Me encuentro en algo así como El Dorado de mis ficciones históricas, y la emoción explota en mi cara como un vacío negativo, que es la forma antitética en la que experimento las vivencias desde que vivo en el Planeta Disociación. ¿Cómo es aterrizar en un lugar que soñaste, idealizaste e imaginaste tanto tiempo? Tal vez, sólo estoy enmudecida.
Quisiera sencillamente recepcionar lo que México quiera mostrar, y no caer en el vicio de dirigir la mirada. Sin embargo, me parece que es inevitable: veo la Revolución en todos lados, en las personas, en las relaciones, en el espacio público. Y, a partir de ahí, la reivindicación a un pasado precolombino glorioso, capaz de sostener con sus ruinas la ostentación barroca de un virreinato que hasta ahora nos deja aturdidos de impresión. ¿Era lo que esperaba?
La ciudad es enorme, el país, la cultura. Sólo me puedo conformar con un acercamiento fragmentado, un día a la vez. Los viajes en metro me desorientan, no puedo armar bien el mapa en mi cabeza, y asimismo me conflictúa armar una postal de la ciudad que voy conociendo. No sé si seré yo, o si en realidad México es inabarcable.
No creo que seas solamente tú, porque yo también me siento situada en un punto muy específico de una historia infinita cuando camino por las ruinas de Mitla, a media hora de la ciudad de Oaxaca, y cuando me explican que esta ciudad, de construcciones planas y decorada con grecas –un rectángulo de todo el ancho de la muralla que tiene en su interior formas geométricas y que recuerda, efectivamente, a la Grecia clásica–, tuvo su apogeo a partir del año 700 d.C. y que antes de eso la ciudad principal fue Monte Albán, que queda todavía más cerca de la Oaxaca moderna, y que llegó a albergar a cerca de 35 mil habitantes en el siglo anterior, quizás mil años antes de que la historia occidental erigiera a Cristo como un punto de referencia.
No se sabe por qué Monte Albán cayó, pero el milenio de diferencia se nota en la arquitectura: acá las construcciones son piramidales, como en las proximidades de la Ciudad de México en Teotihuacán, que también conocimos y que, aprendimos, antes de descubrirse como pirámides fueron consideradas como montes extraños durante largos períodos hasta que a alguien se le ocurrió ver qué había bajo la vegetación. Vamos a mirar el resto de las montañas que nos rodean preguntándonos, cada vez sin falta, cuántos de estos montes esconden debajo una pirámide.
Las pirámides son montañas domesticadas, dice Gabriela Jauregui en su libro Feral (Sexto piso, 2022), que estoy leyendo a medida que me sumerjo en México.

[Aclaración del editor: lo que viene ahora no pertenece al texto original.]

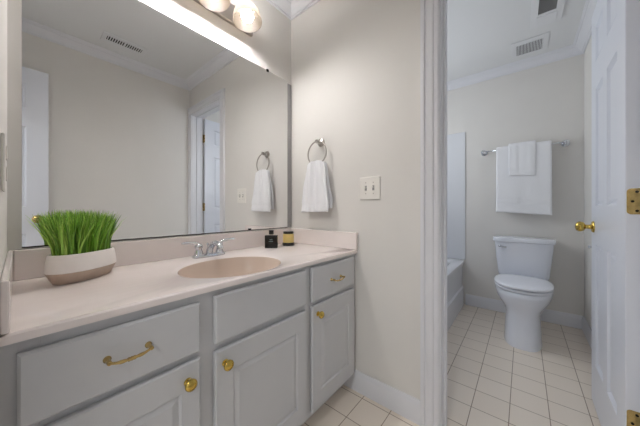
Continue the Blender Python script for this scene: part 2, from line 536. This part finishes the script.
d = front('cabinet_door', -.844, -.432, .115, .590, 1); cknob(d, -.812, .545)
d = front('cabinet_door', -.390, -.039, .115, .592, 1); cknob(d, -.354, .551)

# ------------------------------------------------------------------ countertop with integral basin
CX1 = .5405; ZC = .8008
ct = thing('countertop', 'glossy beige cultured marble vanity top with an oval sink', 'countertop', (0, 0, CT))
bm = NB()
x0, x1, y0, y1 = .001, CX1, L + .0003, -.001
tz = ZC - CT
sx, sy, rx, ry = .335, -.655, .177, .208
ang = sorted([2 * PI * i / 72 for i in range(72)] + [math.atan2(yc - sy, xc - sx) % (2 * PI) for xc in (x0, x1) for yc in (y0, y1)])
def rect_pt(t, ins=0):
    c, s = math.cos(t), math.sin(t); k = 1e9
    if c > 1e-9: k = min(k, (x1 - ins - sx) / c)
    if c < -1e-9: k = min(k, (x0 + ins - sx) / c)
    if s > 1e-9: k = min(k, (y1 - ins - sy) / s)
    if s < -1e-9: k = min(k, (y0 + ins - sy) / s)
    return sx + k * c, sy + k * s
def ell(t, k):
    # point of the ellipse on the ray at polar angle t
    c, s = math.cos(t), math.sin(t); q = k / math.sqrt((c / rx) ** 2 + (s / ry) ** 2)
    return sx + q * c, sy + q * s
rings = [[(*rect_pt(t), 0) for t in ang], [(*rect_pt(t), tz - .004) for t in ang], [(*rect_pt(t, .004), tz) for t in ang],
         [(*ell(t, 1.10), tz) for t in ang], [(*ell(t, 1.07), tz - .003) for t in ang], [(*ell(t, 1.02), tz - .004) for t in ang], [(*ell(t, 1.0), tz - .006) for t in ang]]
loft(bm, rings, False, False)
obj('slab', bm, 'counter', ct, 35)
bm = NB()
prof = [(1.0, -.006), (.975, -.018), (.94, -.04), (.88, -.07), (.78, -.10), (.62, -.122), (.42, -.134), (.2, -.139), (.1, -.141)]
loft(bm, [[(*ell(t, k), tz + z) for t in ang] for k, z in prof], False, True)
obj('sink_basin', bm, 'basin', ct, 60)
bm = NB(); lathe(bm, [(0, 0), (.020, .001), (.022, .003), (.010, .004), (.009, .002), (0, .002)], Matrix.Translation((sx, sy, tz - .1405)), 24); obj('drain', bm, 'chrome', ct, 40)
BS = .0985
bm = NB(); box(bm, (.001, L + .0130, tz + .0003), (.020, -.021, tz + BS), .003); obj('backsplash', bm, 'counter', ct)
bm = NB(); box(bm, (.001, -.0205, tz + .0003), (CX1 + .006, -.001, tz + BS), .003); obj('side_splash', bm, 'counter', ct)
bm = NB(); box(bm, (.001, L + .001, tz + .0003), (CX1, L + .0125, tz + BS), .003); obj('side_splash', bm, 'counter', ct)

# ------------------------------------------------------------------ faucet
fa = thing('faucet', 'chrome two handle faucet on the deck behind the oval sink', 'faucet', (.085, -.635, ZC))
bm = NB()
loft(bm, [superellipse(0, 0, .026, .080, 2.6, 0), superellipse(0, 0, .027, .081, 2.6, .006), superellipse(0, 0, .024, .078, 2.6, .013), superellipse(0, 0, .016, .070, 2.6, .017)])
obj('base', bm, 'chrome', fa, 40)
bm = NB()
pts = [(0, 0, .012), (.004, 0, .030), (.016, 0, .048), (.036, 0, .062), (.062, 0, .070), (.088, 0, .068), (.106, 0, .058), (.111, 0, .048)]
tube(bm, pts, [.017, .016, .015, .0135, .0125, .012, .0115, .0115], 16); obj('spout', bm, 'chrome', fa, 50)
bm = NB(); tube(bm, [(-.018, 0, .012), (-.018, 0, .056)], .0025, 8); lathe(bm, [(0, 0), (.005, .001), (.006, .006), (.004, .010), (0, .011)], Matrix.Translation((-.018, 0, .054)), 14); obj('lift_rod', bm, 'chrome', fa, 50)
for s in (-1, 1):
    bm = NB()
    lathe(bm, [(0, .010), (.021, .012), (.020, .020), (.015, .036), (.014, .042), (.018, .048), (.018, .058), (.012, .066), (0, .068)], Matrix.Translation((0, s * .051, 0)), 24)
    p = [(0, s * .051, .060), (.003, s * .070, .070), (.008, s * .095, .075), (.012, s * .122, .076), (.013, s * .132, .0755)]
    tube(bm, p, [.010, .0085, .0065, .0065, .004], 12)
    obj('handle', bm, 'chrome', fa, 50)

# ------------------------------------------------------------------ mirror
mi = thing('wall_mirror', 'large frameless wall mirror above the vanity backsplash', 'mirror', (0, -.623, .906))
bm = NB(); box(bm, (.0015, -1.2205 + .623, .001), (.0065, -.042 + .623, 1.0145)); obj('glass', bm, 'mirror', mi)
bm = NB(); box(bm, (.0005, -.042 + .623, .001), (.0075, -.004 + .623, 1.000), .001); obj('edge_strip', bm, 'greymetal', mi)
bm = NB(); box(bm, (.0005, -1.2205 + .623, -.002), (.008, -.042 + .623, .0012)); obj('bottom_channel', bm, 'screw', mi)
for y in (-.214, -1.03):
    bm = NB(); box(bm, (.0005, y - .008 + .623, 1.006), (.0105, y + .008 + .623, 1.022), .002); obj('clip', bm, 'screw', mi)

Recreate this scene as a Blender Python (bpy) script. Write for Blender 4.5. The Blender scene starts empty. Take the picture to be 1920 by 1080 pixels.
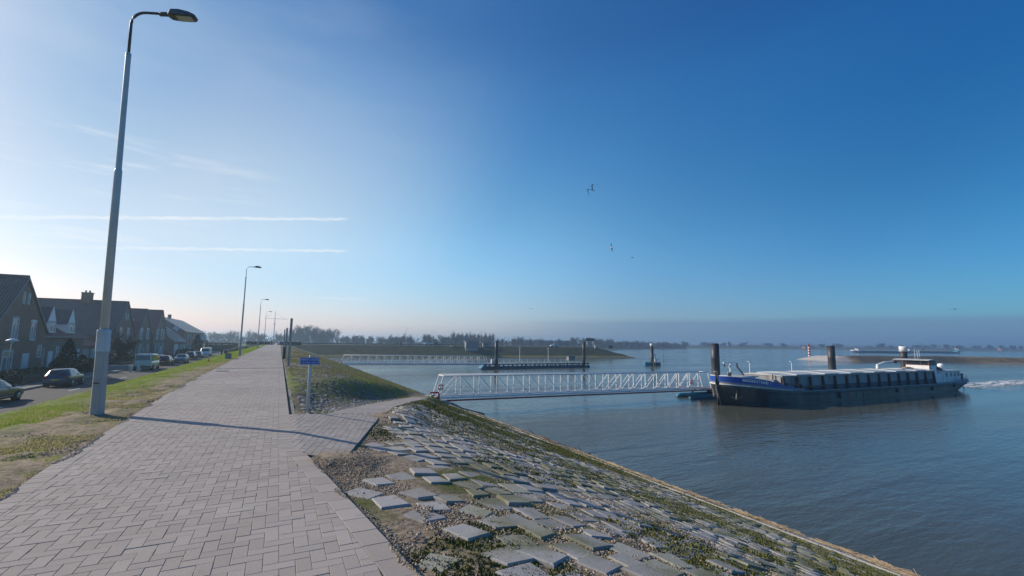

En él, un grupo de amigas intenta entender cómo fue que una de ellas –una arqueóloga que trabajaba en Teotihuacán y que al mismo tiempo luchaba contra las industrias que estaban destruyendo el resto de los cerros en nombre del progreso– fue asesinada en las pirámides.
“Nadie se imagina todo lo que se esconde debajo de nuestros pies en este país, o al menos en este valle. Capas y capas de gente, vida, muerte, cenizas, barro, historia”, dice Eugenia, la arqueóloga, en una especie de diario. Dice también: “Lo importante es cuidar lo que estamos encontrando. Cuidar la tierra por encima y por debajo. Cuidar lo que no se ha encontrado, pero que no por eso deja de existir”. Tras su muerte, sus amigas se dedican a “seguir armando su propio expediente, uno más entre tantos expedientes extraoficiales y entre tantos testimonios que poco a poco se empezarían a ir guardando en la comuna y en tantas otras casas y espacios que surgirían y se multiplicarían en la ciudad”.
La ruina, la mujer violentada, las amigas buscando la justicia que el país no les entrega. Me recuerda también a El invencible verano de Liliana (Random House, 2021), de la también mexicana Cristina Rivera Garza, donde la autora elabora el expediente sobre el feminicidio de su hermana menor, que la fiscalía ya no tiene. Rivera Garza siente que se conecta con su hermana cuando nada. “Nadar era lo que hacíamos juntas. Íbamos por el mundo, cada una por su lado, pero acudíamos a la alberca para ser hermanas. Ese era el espacio de nuestra más íntima sororidad. Y todavía lo es. Hace casi un año me lastimé el hombro derecho y tuve que suspender mis visitas a la alberca (…) En lugar de nadar, empecé a escribir este libro. Si la herida se cierra, volveré a nadar. Quiero volver a encontrarla en el agua”.
En México entiendo el lugar que ocupa el agua, que alguna vez inundó todo y que ahora se sigue fugando.